On Jan. 15, 1973, President Richard Nixon suspended military action in North Vietnam with the hope of securing a peaceful resolution.
Nixon inherited the Vietnam War from his predecessor, President Lyndon B. Johnson, but he wasn’t happy about it. He strategically withdrew troops while launching aggressive bombing attacks against the communists. He reduced American troop strength by eighty-three percent and continued to launch a massive show-of-force against North Vietnam; but what he wanted was a negotiated peace settlement.
He embarked on a “Madman” campaign, aggressively attacking the enemy with the intent of intimidating the north into believing that Nixon had reached a point where he was willing to do anything — even use nuclear weapons.

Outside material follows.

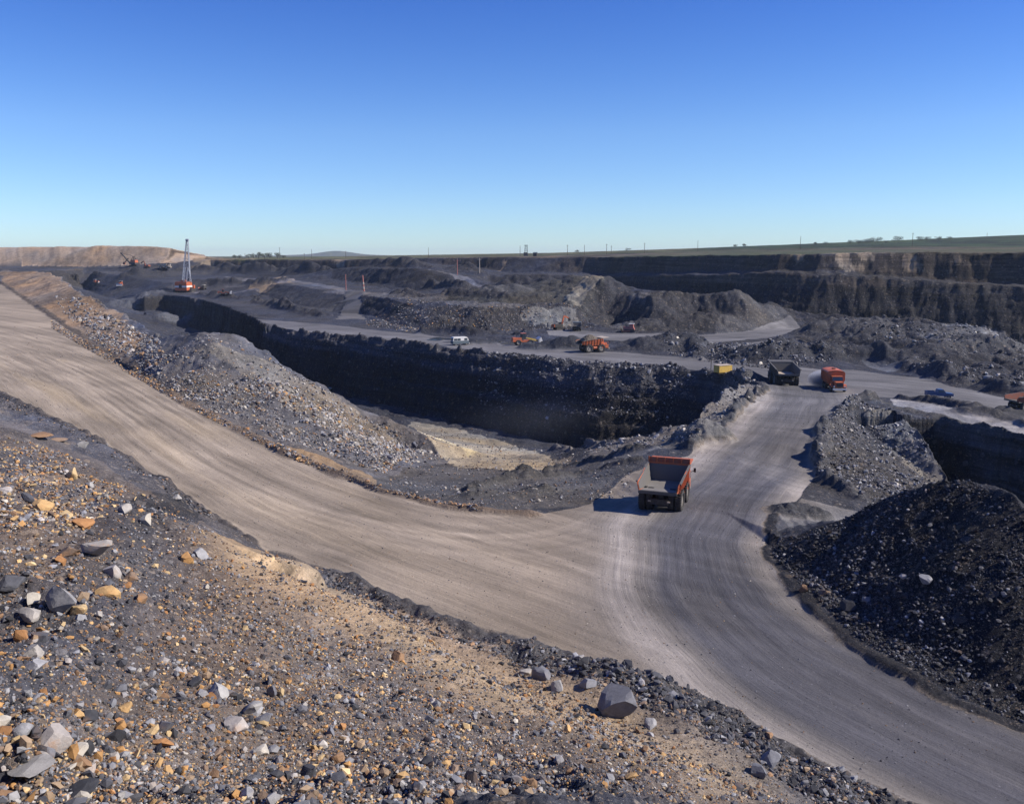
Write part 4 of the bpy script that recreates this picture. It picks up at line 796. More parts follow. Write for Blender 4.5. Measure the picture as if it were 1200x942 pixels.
TOE = {(722,824),(653,803),(688,800),(636,790),(615,787),(763,847),(762,859),(900,889),(889,903),(944,917)}
for k, (u, v, wpx, hr, kd, lb, slab, stn) in enumerate(BL):
    boulder(u, v, wpx, hr, kd, lb, 300+k, 1.0, stn, bool(slab), hgt=((-37. if u < 800 else -29.) if (u, v) in TOE else None))
print('stones done')
# ------------------------------------------------------------------ the air
v = np.array([(x, y, z) for z in (-60., 70.) for y in (-9700., 9700.) for x in (-9700., 9700.)]); f = np.array([(0,2,3,1),(4,5,7,6),(0,1,5,4),(2,6,7,3),(0,4,6,2),(1,3,7,5)])
mh = bpy.data.materials.new('air'); mh.use_nodes = True; nth = mh.node_tree; nth.nodes.remove(nth.nodes['Principled BSDF'])
pv = nth.nodes.new('ShaderNodeVolumePrincipled'); pv.inputs['Density'].default_value = .00006; pv.inputs['Color'].default_value = (.72, .84, 1, 1); pv.inputs['Anisotropy'].default_value = .1
nth.links.new(pv.outputs[0], nth.nodes['Material Output'].inputs['Volume'])
hz = mesh_from('haze', v, f, [mh]); hz['kind'] = 'stuff'
# ------------------------------------------------------------------ modelling helpers for machines
import bmesh
class MB:
    def __init__(s): s.v = []; s.f = []
    def add(s, v, f):
        o = len(s.v); s.v += [tuple(map(float, q)) for q in v]; s.f += [tuple(i+o for i in q) for q in f]; return s
    def hexa(s, b, t):        # bottom 4, top 4 corners, counter-clockwise
        return s.add(list(b)+list(t), [(3,2,1,0),(4,5,6,7),(0,1,5,4),(1,2,6,5),(2,3,7,6),(3,0,4,7)])
    def box(s, x0, x1, y0, y1, z0, z1, tx=0, ty=0):
        return s.hexa([(x0,y0,z0),(x1,y0,z0),(x1,y1,z0),(x0,y1,z0)], [(x0+tx,y0+ty,z1),(x1-tx,y0+ty,z1),(x1-tx,y1-ty,z1),(x0+tx,y1-ty,z1)])
    def prism(s, prof, x0, x1):   # profile in (y,z), extruded along x
        n = len(prof); v = [(x0, y, z) for y, z in prof]+[(x1, y, z) for y, z in prof]
        return s.add(v, [tuple(range(n)), tuple(range(2*n-1, n-1, -1))]+[(i, i+n, (i+1) % n+n, (i+1) % n) for i in range(n)])
    def slabx(s, prof, x, t): return s.prism(prof, x-t/2, x+t/2)
    def bar(s, a, b, w=.1, h=None):
        h = h or w; a = Vector(a); b = Vector(b); d = (b-a).normalized(); up = Vector((0,0,1)) if abs(d.z) < .95 else Vector((0,1,0))
        r = d.cross(up).normalized()*w/2; u = r.cross(d).normalized()*h/2
        return s.hexa([a-r-u, a+r-u, a+r+u, a-r+u], [b-r-u, b+r-u, b+r+u, b-r+u])
    def tube(s, a, b, r, n=10, r2=None):
        r2 = r if r2 is None else r2; a = Vector(a); b = Vector(b); d = (b-a).normalized(); up = Vector((0,0,1)) if abs(d.z) < .95 else Vector((0,1,0))
        x = d.cross(up).normalized(); y = x.cross(d).normalized()
        v = [a+(x*math.cos(2*math.pi*k/n)+y*math.sin(2*math.pi*k/n))*r for k in range(n)]+[b+(x*math.cos(2*math.pi*k/n)+y*math.sin(2*math.pi*k/n))*r2 for k in range(n)]
        return s.add(v, [tuple(range(n)), tuple(range(2*n-1, n-1, -1))]+[(k, k+n, (k+1) % n+n, (k+1) % n) for k in range(n)])
    def lathe_x(s, prof, n=24, cx=0, cy=0, cz=0):      # (x, radius) ring profile about the x axis
        v = [(cx+x, cy+r*math.cos(2*math.pi*k/n), cz+r*math.sin(2*math.pi*k/n)) for x, r in prof for k in range(n)]; m = len(prof)
        return s.add(v, [(i*n+k, i*n+(k+1) % n, (i+1)*n+(k+1) % n, (i+1)*n+k) for i in range(m-1) for k in range(n)])
    def build(s, name, m, parent=None, bevel=0, loc=None):
        me = bpy.data.meshes.new(name); me.from_pydata(s.v, [], s.f); bm = bmesh.new(); bm.from_mesh(me); bmesh.ops.recalc_face_normals(bm, faces=bm.faces)
        if bevel: bmesh.ops.bevel(bm, geom=bm.edges[:], offset=bevel, segments=2, affect='EDGES', clamp_overlap=True)
        bm.to_mesh(me); bm.free(); me.materials.append(m); o = bpy.data.objects.new(name, me); col.objects.link(o)
        if loc is not None: o.location = loc
        if parent is not None: o.parent = parent
        return o
def thing(name, label, cat, loc, heading, group=None, tilt=(0, 0)):    # heading: degrees clockwise from +y
    o = bpy.data.objects.new(name, None); o.empty_display_size = .5; col.objects.link(o); o.location = loc; o.rotation_euler = (tilt[0], tilt[1], -R(heading))
    o['label'] = label; o['category'] = cat
    if group: o['group'] = group
    return o
PM = dict(
 orange=mat('orange_paint', (.58,.125,.033), .5, 0, .35, 1.5), rust=mat('rusty_orange_paint', (.30,.065,.03), .7, 0, .5, 2), body_grey=mat('worn_steel_floor', (.23,.215,.20), .6, .15, .3, 1.2),
 inner=mat('dusty_steel', (.12,.115,.112), .75, .1, .35, 1.4), black=mat('black_rubber', (.022,.022,.024), .85, 0, .25, 5), dark=mat('greasy_frame', (.035,.033,.033), .7, .2, .3, 3), rim=mat('rim_paint', (.30,.27,.24), .7, 0, .5, 4),
 glass=mat('tinted_glass', (.03,.045,.06), .12, 0, 0, 2, .6), white=mat('white_paint', (.72,.70,.66), .5, 0, .15, 2), cream=mat('cream_paint', (.55,.45,.35), .6, 0, .3, 2), yellow=mat('yellow_paint', (.62,.40,.07), .55, 0, .25, 2),
 blue=mat('blue_paint', (.03,.075,.19), .4, 0, .15, 2), steelblue=mat('galvanised_steel', (.36,.38,.42), .55, .3, .2, 2), greytruck=mat('dull_grey_paint', (.085,.082,.078), .7, 0, .3, 1.5), wood=mat('creosoted_wood', (.10,.07,.055), .9, 0, .3, 3),
 redwhite=mat('faded_red_paint', (.45,.16,.13), .7, 0, .2, 3), bluegrey=mat('blue_grey_paint', (.08,.12,.15), .6, 0, .3, 2), coalload=mat('muck_load', (.11,.085,.06), .95, 0, .5, 3), lamp=mat('lamp_glass', (.7,.7,.65), .2, 0, 0, 2, .6))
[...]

“I want the North Vietnamese to believe I’ve reached the point where I might do anything to stop the war,” Nixon told his Chief of Staff. “We’ll just slip the word to them that, ‘for God’s sake, you know Nixon is obsessed about communism. We can’t restrain him when he’s angry — and he has his hand on the nuclear button’ and Ho Chi Minh himself will be in Paris in two days begging for peace.”
After a brutal bombing campaign over Christmas in 1972, the next month Nixon suspended military action to allow Secretary of State Henry Kissinger to secure a peace agreement with the North Vietnamese leader Le Duc Tho. While the United States did secure a formal agreement for withdrawal, the war between North and South Vietnam would continue for two more years.